Lent is over, I get that. What I don't understand is... Easter is here - so why did everyone leave? If we go through 40+ days of Lent, trying to grow stronger in our walk with God, why are we so willing to give up those things that helped us grow in strength, just because Lent is over??

It's EASTER, FOR CRYING OUT LOUD. The season of the Lord's resurrection. Shouldn't we still be filling our churches on the weekdays, coming to receive the Eucharist, seeking that sacramental food that strengthens and sustains us? The Eucharist - truly the Body and Blood of Jesus Christ - is transformative. 

Do we really understand what we were doing during Lent? Why do we work to be close to the Lord for 40-ish days, and then drop the routine and go back to business as usual? 

(Note: yes, of course, I realize not EVERYONE does this... but I also realize that there are plenty of us - myself included - who have done it before!)
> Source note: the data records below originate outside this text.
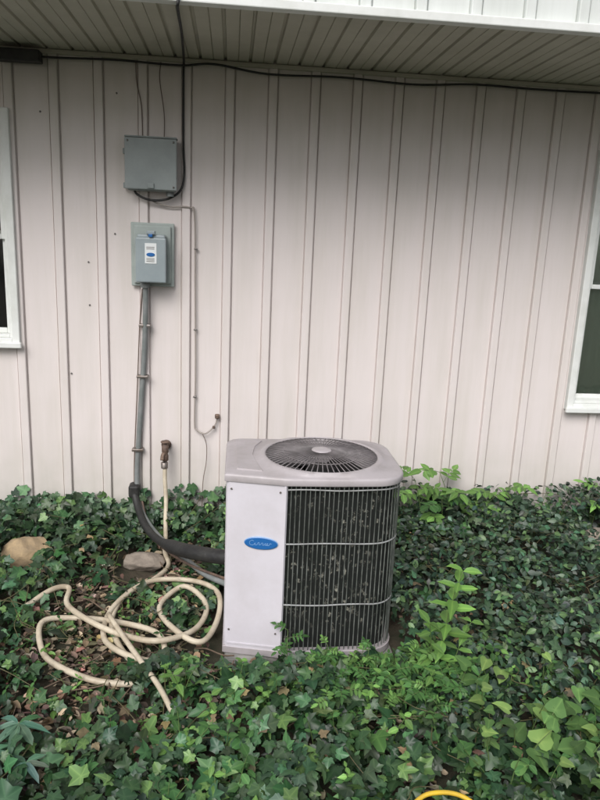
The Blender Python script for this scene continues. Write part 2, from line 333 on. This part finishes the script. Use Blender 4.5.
lathe('hose_coupling',[(.018,-.03),(.018,0),(.015,.002)],(-.328,-.08,.415),M_metal,sp,14)
lathe('handle',[(.004,0),(.022,.001),(.025,.005),(.022,.009),(.004,.010)],(-.325,-.07,.518),M_rust,sp,8)
# ------------------------------------------------------------------ garden hose
def G(u,v):
    s=np.interp(v,[560,595,640,690,740],[.0044,.0042,.0039,.0036,.0031]); x=(u-226)*s
    y=np.interp(v,[560,590,610,640,665,690,740],[-.40,-.62,-.80,-1.02,-1.20,-1.355,-1.62]); return float(x),float(y)
hp=[(-.325,-.082,.40),(-.325,-.09,.33),(-.318,-.11,.22),(-.315,-.17,.14),(-.305,-.28,.085),(-.30,-.38,.06)]
hz=[(163,572),(150,592),(122,610),(110,634),(122,662),(148,690),(110,695),(75,686),(48,664),(42,640),(75,632),(120,640),(160,655),(163,676),(128,672),(104,650),(112,622),(145,600),(190,598),(217,612),(219,635),(204,662),(178,655),(158,626),(182,606),(206,622),(196,650),(160,666),(120,655),(85,642),(64,622),(64,608),(48,612),(24,626)]
for i,(u,v) in enumerate(hz):
    x,y=G(u,v); hp.append((x,y,.038+.024*((i*7)%5)/4+.012*(i//9)))
tube('garden_hose',hp,.0112,M_hose,None,10,8)
tube('garden_hose',[(*G(108,640),.10),(*G(128,665),.10),(*G(148,690),.095),(*G(162,710),.085),(*G(176,732),.06),(*G(182,750),.02)],.0095,M_hose,None,10,8)
tube('yellow_hose',[(.35,-2.3,.03),(.43,-2.10,.06),(.53,-2.00,.095),(.60,-1.98,.105),(.68,-1.99,.09),(.76,-2.06,.05),(.9,-2.2,.03)],.0065,M_yel,None,10,8)
def rock(name,c,s,m,seed):
    bm=bmesh.new(); bmesh.ops.create_icosphere(bm,subdivisions=4,radius=1); r=np.random.default_rng(seed)
    D=[(Vector(r.normal(size=3)).normalized(),r.uniform(.65,.95)) for _ in range(14)]
    for v in bm.verts:
        for d,h in D:
            k=v.co.dot(d)
            if k>h: v.co-=d*(k-h)*.9
        v.co*=1+.03*math.sin(v.co.x*9+v.co.y*7)*math.cos(v.co.z*8)
        v.co=Vector((v.co.x*s[0],v.co.y*s[1],v.co.z*s[2]))+Vector(c)
    me=bpy.data.meshes.new(name); bm.to_mesh(me); bm.free(); me.materials.append(m); link(bpy.data.objects.new(name,me))
ROCKS=[((-.93,-.42,.07),(.125,.085,.085)),((-.40,-.42,.02),(.12,.075,.045)),((1.98,-.36,.10),(.14,.09,.07))]
rock('rock',*ROCKS[0],M_rock,3); rock('rock',*ROCKS[1],M_rock2,5); rock('rock',*ROCKS[2],M_rock2,8)
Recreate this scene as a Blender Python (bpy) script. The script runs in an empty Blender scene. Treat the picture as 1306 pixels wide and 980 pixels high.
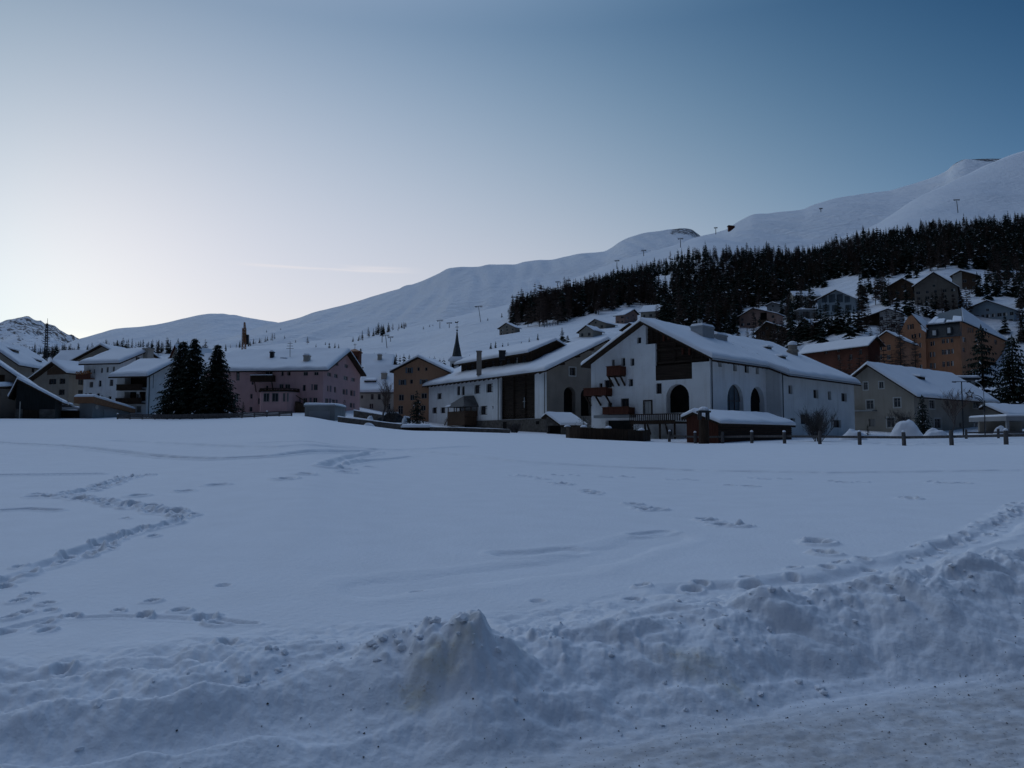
import bpy, bmesh, math, random
import numpy as np
from mathutils import Vector, noise as mnoise
from mathutils.bvhtree import BVHTree
random.seed(7)
RNG = np.random.default_rng(11)
scene = bpy.context.scene
COL = scene.collection
# ------------------------------------------------------------------ camera
F = 1010.0; CX = 653.0; CY = 490.0; HZ = 558.0; EYE = 1.6
PITCH = math.atan((HZ - CY) / F)
CP, SP = math.cos(PITCH), math.sin(PITCH)
cam = bpy.data.cameras.new('camera'); camo = bpy.data.objects.new('camera', cam); COL.objects.link(camo)
camo.location = (0, 0, EYE); camo.rotation_euler = (math.pi / 2 + PITCH, 0, 0)
cam.lens = 36.0 * F / 1306.0; cam.sensor_width = 36; cam.clip_start = 0.1; cam.clip_end = 30000
scene.camera = camo

def ray(px, py):
    a = (px - CX) / F; b = (CY - py) / F
    return a, CP - b * SP, SP + b * CP
def P(px, py, Y):
    x, y, z = ray(px, py); t = Y / y
    return Vector((x * t, Y, EYE + z * t))
def Zat(py, Y, px=653):
    return P(px, py, Y).z

# ------------------------------------------------------------------ materials
def new_mat(name, col, rough=0.9, spec=0.25, var=0.12, scale=1.5, bump=0.0, bscale=8.0, metal=0.0, dark=None, stretch=None):
    m = bpy.data.materials.new(name); m.use_nodes = True
    nt = m.node_tree; b = nt.nodes['Principled BSDF']
    b.inputs['Roughness'].default_value = rough
    b.inputs['Specular IOR Level'].default_value = spec
    b.inputs['Metallic'].default_value = metal
    g = nt.nodes.new('ShaderNodeNewGeometry')
    vec = g.outputs['Position']
    if stretch:
        mp = nt.nodes.new('ShaderNodeMapping'); mp.inputs['Scale'].default_value = stretch
        nt.links.new(vec, mp.inputs[0]); vec = mp.outputs[0]
    n = nt.nodes.new('ShaderNodeTexNoise'); n.inputs['Scale'].default_value = scale; n.inputs['Detail'].default_value = 6
    nt.links.new(vec, n.inputs['Vector'])
    r = nt.nodes.new('ShaderNodeValToRGB')
    d = dark if dark else tuple(c * (1 - var) for c in col)
    l = tuple(min(1, c * (1 + var)) for c in col)
    r.color_ramp.elements[0].position = .3; r.color_ramp.elements[1].position = .7
    r.color_ramp.elements[0].color = (*d, 1); r.color_ramp.elements[1].color = (*l, 1)
    nt.links.new(n.outputs[0], r.inputs[0]); nt.links.new(r.outputs[0], b.inputs['Base Color'])
    if bump:
        n2 = nt.nodes.new('ShaderNodeTexNoise'); n2.inputs['Scale'].default_value = bscale; n2.inputs['Detail'].default_value = 5
        nt.links.new(vec, n2.inputs['Vector'])
        bp = nt.nodes.new('ShaderNodeBump'); bp.inputs['Strength'].default_value = bump; bp.inputs['Distance'].default_value = .05
        nt.links.new(n2.outputs[0], bp.inputs['Height']); nt.links.new(bp.outputs[0], b.inputs['Normal'])
    return m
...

Lent should change our lives, should alter our way of life. I'm not saying you should give up caffeine or chocolate permanently. What I am saying is, we shouldn't only pursue self-mastery and a deeper relationship with the Lord during Lent. I think we all need a sense of Lent in our lives, all year long - because until we pass from this life to the next, we haven't run the race, we are still competing. Ven. Archbishop Fulton Sheen said it well:

"If a man is ever to enjoy communion with Christ, so as to have the blood of God running in his veins and the spirit of God throbbing in his soul, he must die to the lower life of the flesh. He must be born again. And hence the law of Calvary is the law of every Christian: unless there is a Cross there never be the resurrection, unless there is the defeat of Calvary there will never be the victory of Easter, unless there are the nails there will never be the glorious wounds, unless there is the garment of scorn there, will never be the robes blazing like the sun, unless there is the crown of thorns there will never be the halo of light, for the law laid down at the beginning of time which shall be effective until time shall be no more, is that no one shall be crowned unless he has struggled and overcome."

Alleluia! Praised be Jesus Christ, now and forever!